I do not know of any single man or woman on planet earth, be they a politician, entrepreneur, climate activist, or common dude, who can claim to have invented a process and founded a company that averts as much carbon emissions as the entire country of Nicaragua’s national carbon footprint.
Which must mean Bezos is the greenest person alive. But only if you believe math.
I think there's a bit of an error here, similar to the one in the original article, where you assume every Amazon delivery would counterfactually have been a whole separate shopping trip by the consumer that wouldn't happen otherwise.
People still go shopping. Maybe a lot of these purchases would have been picked up on a trip that happened anyway, and not added much marginal gas. Maybe they would have been picked up mid-commute or similar.
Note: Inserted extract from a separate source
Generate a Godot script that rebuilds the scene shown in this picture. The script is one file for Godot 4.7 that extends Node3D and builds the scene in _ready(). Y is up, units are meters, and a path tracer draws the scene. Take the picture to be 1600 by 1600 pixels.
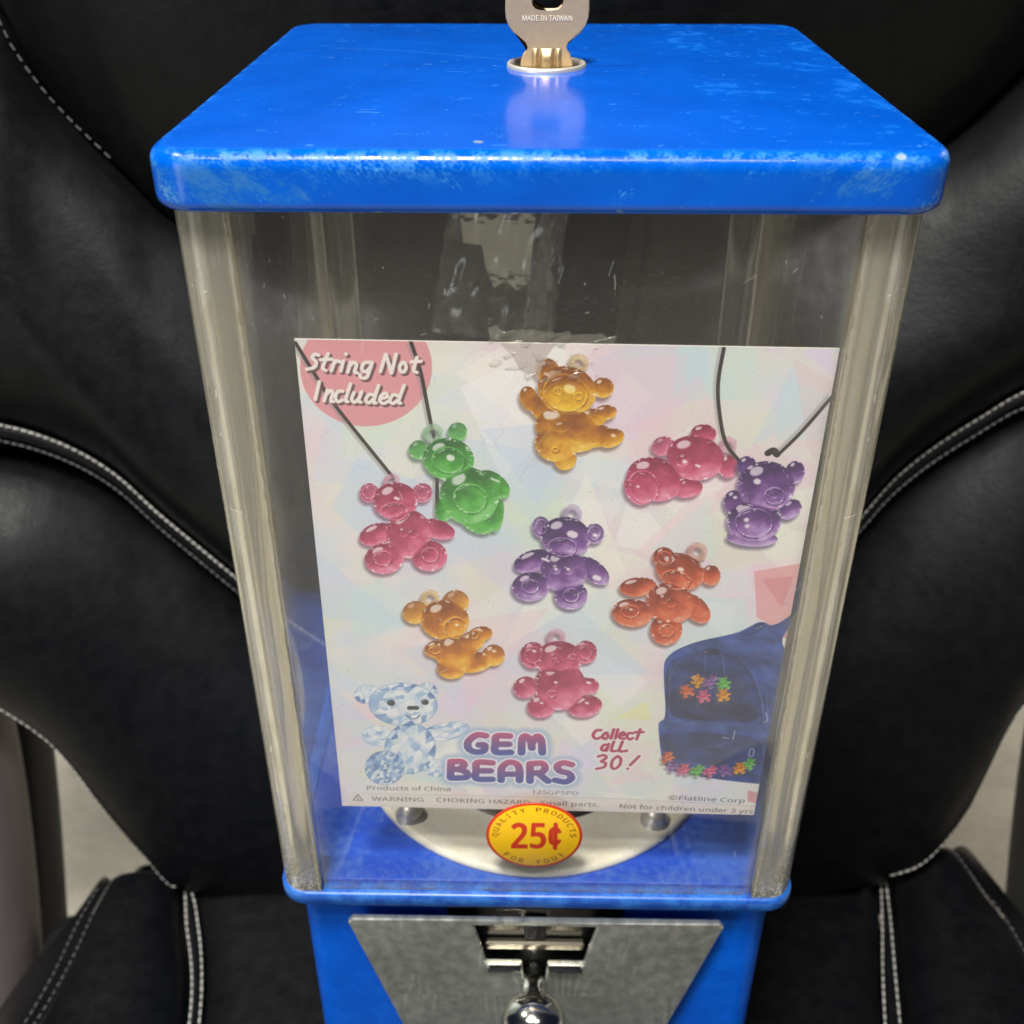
extends Node3D

const LID_HALF := 0.1
const LID_SIDE := 0.0980
const GLOBE_HALF := 0.0947
const GLOBE_FRONT := -0.0053
const GLOBE_BACK := -0.1947
const GLOBE_BOTTOM := -0.271
const SEAT_Y := -0.47
const BACK_Z := -0.174        # where the backrest meets the seat
const RECLINE := 14.0

var rng := RandomNumberGenerator.new()
var pleats: FastNoiseLite
var M := {}
var machine: Node3D
var chair: Node3D

# ------------------------------------------------------------------ a small painter for flat print
class Canvas:
	var w: int
	var h: int
	var k: float                      # pixels per millimetre
	var buf := PackedColorArray()
	var cov := PackedFloat32Array()
	var dst := PackedFloat32Array()
	var bx0: int
	var by0: int
	var bx1: int
	var by1: int

	func _init(width: int, height: int, scale: float, fill: Color):
		w = width; h = height; k = scale
		buf.resize(w * h); buf.fill(fill)
		cov.resize(w * h); cov.fill(0.0)
		dst.resize(w * h); dst.fill(1e6)
		reset()

	func reset():
		bx0 = w; by0 = h; bx1 = -1; by1 = -1

	func grow(x0: int, y0: int, x1: int, y1: int):
		bx0 = mini(bx0, maxi(0, x0)); by0 = mini(by0, maxi(0, y0))
		bx1 = maxi(bx1, mini(w - 1, x1)); by1 = maxi(by1, mini(h - 1, y1))

	# adds the coverage of a polygon given in millimetres
	func add_poly(pts):
		var n: int = pts.size()
		var lo := Vector2(1e9, 1e9)
		var hi := Vector2(-1e9, -1e9)
		var p := PackedVector2Array()
		for q in pts:
			var s: Vector2 = q * k
			p.append(s)
			lo = lo.min(s); hi = hi.max(s)
		var y0 := maxi(0, int(floor(lo.y)))
		var y1 := mini(h - 1, int(floor(hi.y)))
		grow(int(floor(lo.x)), y0, int(floor(hi.x)) + 1, y1)
		for y in range(y0, y1 + 1):
			for sub in 3:
				var sy := y + (sub + 0.5) / 3.0
				var xs := PackedFloat32Array()
				for i in n:
					var a := p[i]
					var b := p[(i + 1) % n]
					if (a.y <= sy) != (b.y <= sy):
						xs.append(a.x + (sy - a.y) / (b.y - a.y) * (b.x - a.x))
				xs.sort()
				for j in range(0, xs.size() - 1, 2):
					var xa := clampf(xs[j], 0.0, w - 0.001)
					var xb := clampf(xs[j + 1], 0.0, w - 0.001)
					var ia := int(xa)
					var ib := int(xb)
					var row := y * w
					if ia == ib:
						cov[row + ia] += (xb - xa) / 3.0
					else:
						cov[row + ia] += (ia + 1 - xa) / 3.0
						for x in range(ia + 1, ib):
							cov[row + x] += 0.33333
						cov[row + ib] += (xb - ib) / 3.0

	# lays a colour where the coverage is, and clears the coverage
	func paint(c: Color, c2 = null, alpha := 1.0):
		for y in range(by0, by1 + 1):
			var cc: Color = c if c2 == null else c.lerp(c2, float(y - by0) / maxf(1.0, by1 - by0))
			for x in range(bx0, bx1 + 1):
				var i := y * w + x
				var a := cov[i]
				if a > 0.0:
					buf[i] = buf[i].lerp(cc, minf(a, 1.0) * alpha)
					cov[i] = 0.0
		reset()

	func poly(pts, c: Color, alpha := 1.0):
		add_poly(pts)
		paint(c, null, alpha)

	# distance (millimetres) to a curved stroke
	func add_stroke(pts, pad: float, curved := true):
		var line := PackedVector2Array()
		var n: int = pts.size()
		if curved and n > 2:
			for i in n - 1:
				var a: Vector2 = pts[maxi(i - 1, 0)]
				var b: Vector2 = pts[i]
				var c: Vector2 = pts[i + 1]
				var d: Vector2 = pts[mini(i + 2, n - 1)]
				for s in 5:
					line.append(b.cubic_interpolate(c, a, d, s / 5.0))
			line.append(pts[n - 1])
		else:
			for q in pts:
				line.append(q)
			if n == 1:
				line.append(pts[0] + Vector2(0.01, 0))
		for i in line.size() - 1:
			var a := line[i] * k
			var b := line[i + 1] * k
			var r := pad * k + 1.0
			var x0 := maxi(0, int(minf(a.x, b.x) - r)); var x1 := mini(w - 1, int(maxf(a.x, b.x) + r))
			var y0 := maxi(0, int(minf(a.y, b.y) - r)); var y1 := mini(h - 1, int(maxf(a.y, b.y) + r))
			grow(x0, y0, x1, y1)
			var d := b - a
			var l := maxf(d.length_squared(), 1e-6)
			for y in range(y0, y1 + 1):
				for x in range(x0, x1 + 1):
					var q := Vector2(x + 0.5, y + 0.5) - a
					var t := clampf(q.dot(d) / l, 0.0, 1.0)
					var e := (q - d * t).length() / k
					var at := y * w + x
					if e < dst[at]:
						dst[at] = e

	func paint_dst(r: float, c: Color, c2 = null, off := Vector2.ZERO, soft := 0.12, alpha := 1.0):
		var ox := int(round(off.x * k)); var oy := int(round(off.y * k))
		for y in range(by0, by1 + 1):
			var cc: Color = c if c2 == null else c.lerp(c2, clampf((float(y - by0) / maxf(1.0, by1 - by0) - 0.2) / 0.6, 0, 1))
			var sy := y - oy
			if sy < by0 or sy > by1:
				continue
			for x in range(bx0, bx1 + 1):
				var sx := x - ox
				if sx < bx0 or sx > bx1:
					continue
				var a := clampf((r - dst[sy * w + sx]) / soft + 0.5, 0.0, 1.0) * alpha
				if a > 0.0:
					var i := y * w + x
					buf[i] = buf[i].lerp(cc, a)

	func end_dst():
		for y in range(by0, by1 + 1):
			for x in range(bx0, bx1 + 1):
				dst[y * w + x] = 1e6
		reset()

	# lettering: the triangles of a flat TextMesh, fitted between two ends of a base line
	func text(t: String, from: Vector2, to: Vector2, height: float, c: Color, bold := false, alpha := 1.0):
		var tm := TextMesh.new()
		var f := SystemFont.new()
		f.font_names = PackedStringArray(["Droid Sans"])
		f.font_weight = 700 if bold else 400
		tm.font = f; tm.text = t; tm.font_size = 48; tm.pixel_size = 0.01; tm.depth = 0.0; tm.curve_step = 2.0
		var arrays := tm.get_mesh_arrays()
		var v: PackedVector3Array = arrays[Mesh.ARRAY_VERTEX]
		var ix = arrays[Mesh.ARRAY_INDEX]
		var box := tm.get_aabb()
		var lo := Vector2(1e9, 1e9)
		var hi := Vector2(-1e9, -1e9)
		for q in v:
			lo = lo.min(Vector2(q.x, q.y)); hi = hi.max(Vector2(q.x, q.y))
		var base := 0.0
		# the base line: the lowest point of a capital, found from a second mesh
		var tb := TextMesh.new()
		tb.font = f; tb.text = "H"; tb.font_size = 48; tb.pixel_size = 0.01; tb.depth = 0.0
		var bb := tb.get_aabb()
		var cap := bb.size.y
		base = bb.position.y
		var along := (to - from) / (hi.x - lo.x)
		var up := Vector2(along.y, -along.x).normalized() * height / cap
		var n: int = ix.size() if ix != null and ix.size() else v.size()
		for i in range(0, n, 3):
			var tri := []
			for j in 3:
				var q: Vector3 = v[ix[i + j]] if ix != null and ix.size() else v[i + j]
				tri.append(from + along * (q.x - lo.x) + up * (q.y - base))
			add_poly(tri)
		paint(c, null, alpha)

	func texture() -> ImageTexture:
		var bytes := PackedByteArray()
		bytes.resize(w * h * 4)
		for i in w * h:
			var c := buf[i]
			bytes[i * 4] = int(clampf(c.r, 0, 1) * 255.0)
			bytes[i * 4 + 1] = int(clampf(c.g, 0, 1) * 255.0)
			bytes[i * 4 + 2] = int(clampf(c.b, 0, 1) * 255.0)
			bytes[i * 4 + 3] = int(clampf(c.a, 0, 1) * 255.0)
		return ImageTexture.create_from_image(Image.create_from_data(w, h, false, Image.FORMAT_RGBA8, bytes))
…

Maybe without the convenience of Amazon they just wouldn't have happened.
Untangling the net effect of all this is tricky, but your math makes somewhat implausible assumptions and thus probably isn't a faithful representation of what the counterfactual actually is.
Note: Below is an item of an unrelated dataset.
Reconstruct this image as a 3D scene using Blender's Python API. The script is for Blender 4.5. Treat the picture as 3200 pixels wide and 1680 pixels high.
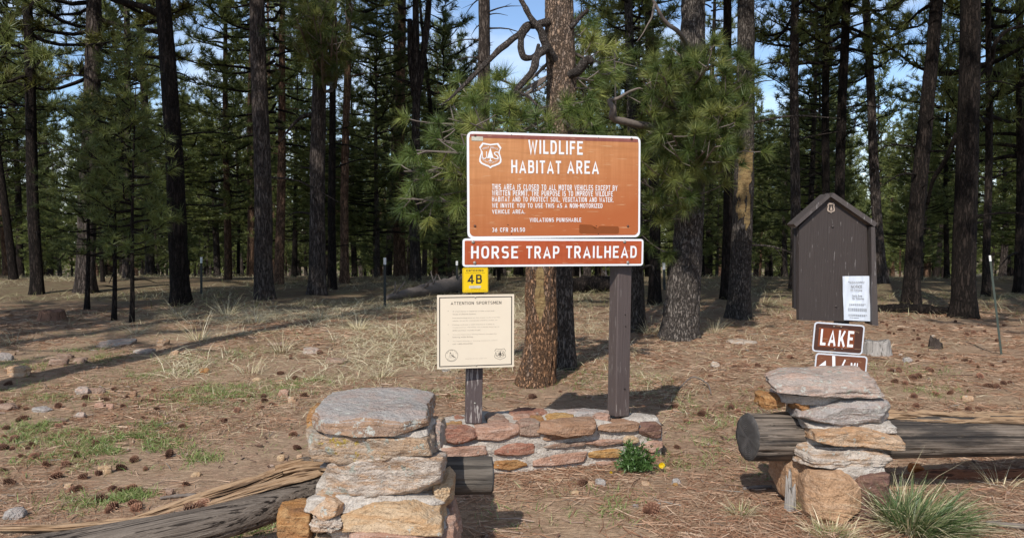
import bpy, math, random
import numpy as np
from mathutils import Vector, Matrix

# ------------------------------------------------------------------ clear, camera, sky, sun
for o in list(bpy.data.objects):
    bpy.data.objects.remove(o, do_unlink=True)
SC = bpy.context.scene
COL = SC.collection
F = 2610.0                    # focal length in pixels of the 3200 px wide photograph
CAM_Z = 1.6
PITCH = math.atan(145.0 / F)  # the horizon is 145 px above the middle of the picture
cam_d = bpy.data.cameras.new('camera')
cam_d.sensor_width = 36.0
cam_d.lens = 36.0 * F / 3200.0
cam_d.clip_start = 0.05
cam_d.clip_end = 3000.0
cam = bpy.data.objects.new('camera', cam_d)
COL.objects.link(cam)
cam.location = (0, 0, CAM_Z)
cam.rotation_euler = (math.pi / 2 - PITCH, 0, 0)
SC.camera = cam

SUN_EL = math.radians(42.0)
SUN_AZ = math.radians(19.0)   # the light travels forward and this far to the right
world = bpy.data.worlds.new('World')
SC.world = world
world.use_nodes = True
wn, wl = world.node_tree.nodes, world.node_tree.links
wn.clear()
w_out = wn.new('ShaderNodeOutputWorld')
w_bg = wn.new('ShaderNodeBackground')
w_sky = wn.new('ShaderNodeTexSky')
w_sky.sky_type = 'NISHITA'
w_sky.sun_disc = False
w_sky.sun_elevation = SUN_EL
w_sky.sun_rotation = math.radians(180.0) + SUN_AZ
w_sky.altitude = 2000.0
w_sky.air_density = 1.0
w_sky.dust_density = 0.15
w_sky.ozone_density = 2.5
w_tc = wn.new('ShaderNodeTexCoord')
w_map = wn.new('ShaderNodeMapping')
w_map.inputs['Scale'].default_value = (1.6, 1.6, 5.0)
w_noi = wn.new('ShaderNodeTexNoise')
w_noi.inputs['Scale'].default_value = 1.7
w_noi.inputs['Detail'].default_value = 7.0
w_noi.inputs['Roughness'].default_value = 0.55
w_ramp = wn.new('ShaderNodeValToRGB')
w_ramp.color_ramp.elements[0].position = 0.44
w_ramp.color_ramp.elements[0].color = (0, 0, 0, 1)
w_ramp.color_ramp.elements[1].position = 0.72
w_ramp.color_ramp.elements[1].color = (0.85, 0.85, 0.85, 1)
w_mix = wn.new('ShaderNodeMixRGB')
w_mix.inputs['Color2'].default_value = (7.0, 7.4, 8.0, 1)
w_bg.inputs['Strength'].default_value = 0.15
wl.new(w_tc.outputs['Generated'], w_map.inputs['Vector'])
wl.new(w_map.outputs['Vector'], w_noi.inputs['Vector'])
wl.new(w_noi.outputs['Fac'], w_ramp.inputs['Fac'])
wl.new(w_ramp.outputs['Color'], w_mix.inputs['Fac'])
wl.new(w_sky.outputs['Color'], w_mix.inputs['Color1'])
wl.new(w_mix.outputs['Color'], w_bg.inputs['Color'])
wl.new(w_bg.outputs['Background'], w_out.inputs['Surface'])

sun_d = bpy.data.lights.new('sun', 'SUN')
sun_d.energy = 4.2
sun_d.angle = math.radians(0.55)
sun_d.color = (1.0, 0.95, 0.88)
sun = bpy.data.objects.new('sun', sun_d)
COL.objects.link(sun)
SUN_DIR = Vector((math.sin(SUN_AZ) * math.cos(SUN_EL), math.cos(SUN_AZ) * math.cos(SUN_EL), -math.sin(SUN_EL)))
sun.rotation_euler = SUN_DIR.to_track_quat('-Z', 'Y').to_euler()
sun.location = (-6, -15, 20)

SC.view_settings.view_transform = 'Standard'
SC.view_settings.look = 'None'
SC.view_settings.exposure = 0.12
SC.view_settings.gamma = 1.0
SC.cycles.max_bounces = 5
SC.cycles.diffuse_bounces = 3
SC.cycles.glossy_bounces = 2
SC.cycles.transmission_bounces = 2
SC.cycles.caustics_reflective = False
SC.cycles.caustics_refractive = False

# ------------------------------------------------------------------ where a photo pixel lies in the place
CP, SP = math.cos(PITCH), math.sin(PITCH)

def ray(x, y):
    a, b = (x - 1600.0) / F, (840.0 - y) / F
    return np.array([a, CP + b * SP, -SP + b * CP])

def at(x, y, Y):
    r = ray(x, y)
    return np.array([0, 0, CAM_Z]) + r * (Y / r[1])

def hit(x, y, p0, n):
    r = ray(x, y)
    c = np.array([0, 0, CAM_Z])
    t = np.dot(np.asarray(p0) - c, n) / np.dot(r, n)
    return c + r * t

# ------------------------------------------------------------------ noise
def _h(ix, iy, iz, s):
    h = (ix.astype(np.int64) * 374761393 + iy.astype(np.int64) * 668265263 + iz.astype(np.int64) * 2147483647 + s * 1274126177) & 0xffffffff
    h = ((h ^ (h >> 13)) * 1274126177) & 0xffffffff
    h = ((h ^ (h >> 16)) * 2246822519) & 0xffffffff
    return ((h ^ (h >> 15)) & 0xffff) / 65535.0

def vnoise(P, s=0):
    P = np.asarray(P, float)
    I = np.floor(P).astype(np.int64)
    f = P - I
    f = f * f * (3 - 2 * f)
    r = 0.0
    for dx in (0, 1):
        wx = f[..., 0] if dx else 1 - f[..., 0]
        for dy in (0, 1):
            wy = f[..., 1] if dy else 1 - f[..., 1]
            for dz in (0, 1):
                wz = f[..., 2] if dz else 1 - f[..., 2]
                r = r + wx * wy * wz * _h(I[..., 0] + dx, I[..., 1] + dy, I[..., 2] + dz, s)
    return r * 2 - 1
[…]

Starting with the '10 times the gas to shop yourself' and figure maybe half of that is shopping you wouldn't have done otherwise (leaving you with still 5 times as much) and then assume you'd pack all this stuff into 1/5th as many trips (rather than ordering individual items as the whim hits you) still puts Amazon as breaking even with self-shopping.
You'd have to be ordering a lot of stuff you wouldn't have made a trip for *and* be packing your shopping trips pretty efficiently before Amazon comes off as a net negative.
Maybe its not 10 times better - but I'd bet its at least 2-3 times better than shopping yourself.